= Exercise details =
Extract every line that includes the string "scene".

********

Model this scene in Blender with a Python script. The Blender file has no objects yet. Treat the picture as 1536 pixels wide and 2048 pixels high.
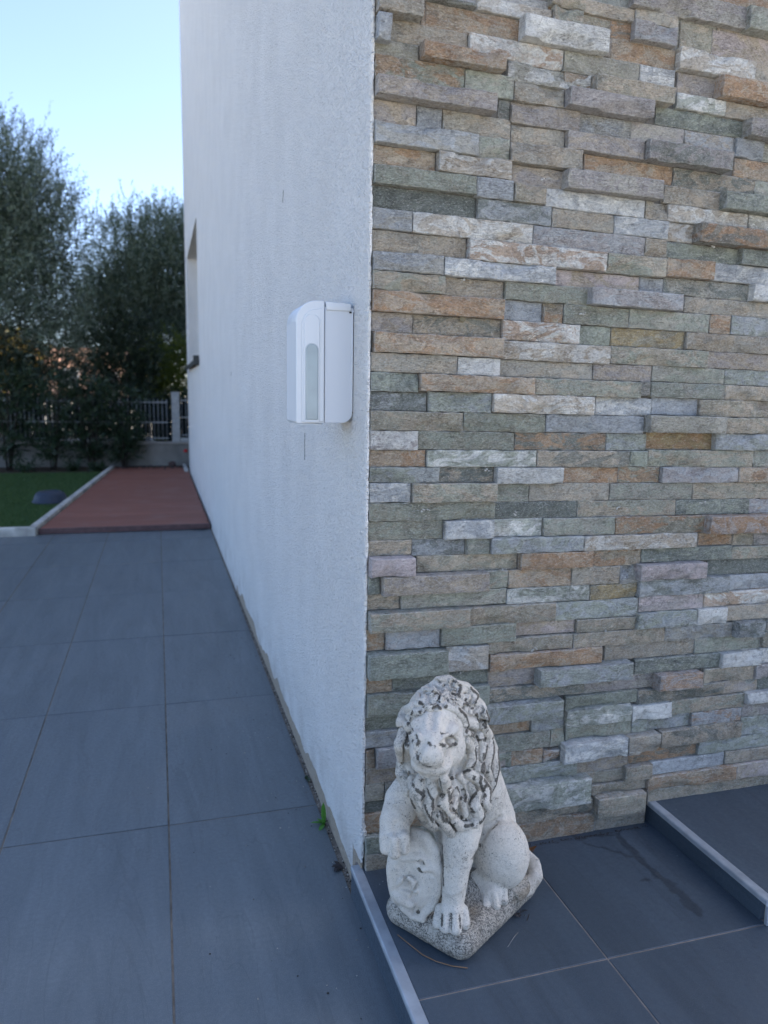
import bpy, bmesh, math, random
import numpy as np
from mathutils import Vector, Matrix, noise
from math import radians, sin, cos, pi

SC = bpy.context.scene
COL = SC.collection
RND = random.Random(7)
NR = np.random.RandomState(11)

# ------------------------------------------------------------------ camera
cam = bpy.data.cameras.new('camera'); camo = bpy.data.objects.new('camera', cam); COL.objects.link(camo)
cam.sensor_fit = 'HORIZONTAL'; cam.sensor_width = 36.0; cam.lens = 36.0*1525/1536
cam.clip_start = .05; cam.clip_end = 2000
CM = Matrix(((0.959252, 0.027480, -0.281213, -0.3050), (-0.282085, 0.150360, -0.947534, -1.1400), (0.016245, 0.988249, 0.151985, 0.8450), (0, 0, 0, 1)))
camo.matrix_world = CM
cam.dof.use_dof = True; cam.dof.focus_distance = 1.2; cam.dof.aperture_fstop = 7.5
SC.camera = camo

# ------------------------------------------------------------------ light
SUN_EL, SUN_AZ = radians(48), radians(80)      # azimuth measured from +y towards +x
w = bpy.data.worlds.new('World'); SC.world = w; w.use_nodes = True
nt = w.node_tree; nt.nodes.clear()
sky = nt.nodes.new('ShaderNodeTexSky'); sky.sky_type = 'NISHITA'; sky.sun_disc = False
sky.sun_elevation = SUN_EL; sky.sun_rotation = SUN_AZ
sky.air_density = .6; sky.dust_density = 1.5; sky.ozone_density = .8; sky.altitude = 100
bg = nt.nodes.new('ShaderNodeBackground'); bg.inputs['Strength'].default_value = .15
wo = nt.nodes.new('ShaderNodeOutputWorld')
nt.links.new(sky.outputs[0], bg.inputs[0]); nt.links.new(bg.outputs[0], wo.inputs[0])
sl = bpy.data.lights.new('sun', 'SUN'); sl.energy = 5.0; sl.angle = radians(.53); sl.color = (1, .93, .82)
so = bpy.data.objects.new('sun', sl); COL.objects.link(so)
sd = Vector((sin(SUN_AZ)*cos(SUN_EL), cos(SUN_AZ)*cos(SUN_EL), sin(SUN_EL)))
so.rotation_euler = (-sd).to_track_quat('-Z', 'Y').to_euler(); so.location = (0, 0, 20)
SC.view_settings.view_transform = 'Standard'; SC.view_settings.look = 'None'
SC.view_settings.exposure = 1.76; SC.view_settings.gamma = 1
SC.view_settings.use_curve_mapping = False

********

= Exercise solution =
Model this scene in Blender with a Python script. The Blender file has no objects yet. Treat the picture as 1536 pixels wide and 2048 pixels high.
SC = bpy.context.scene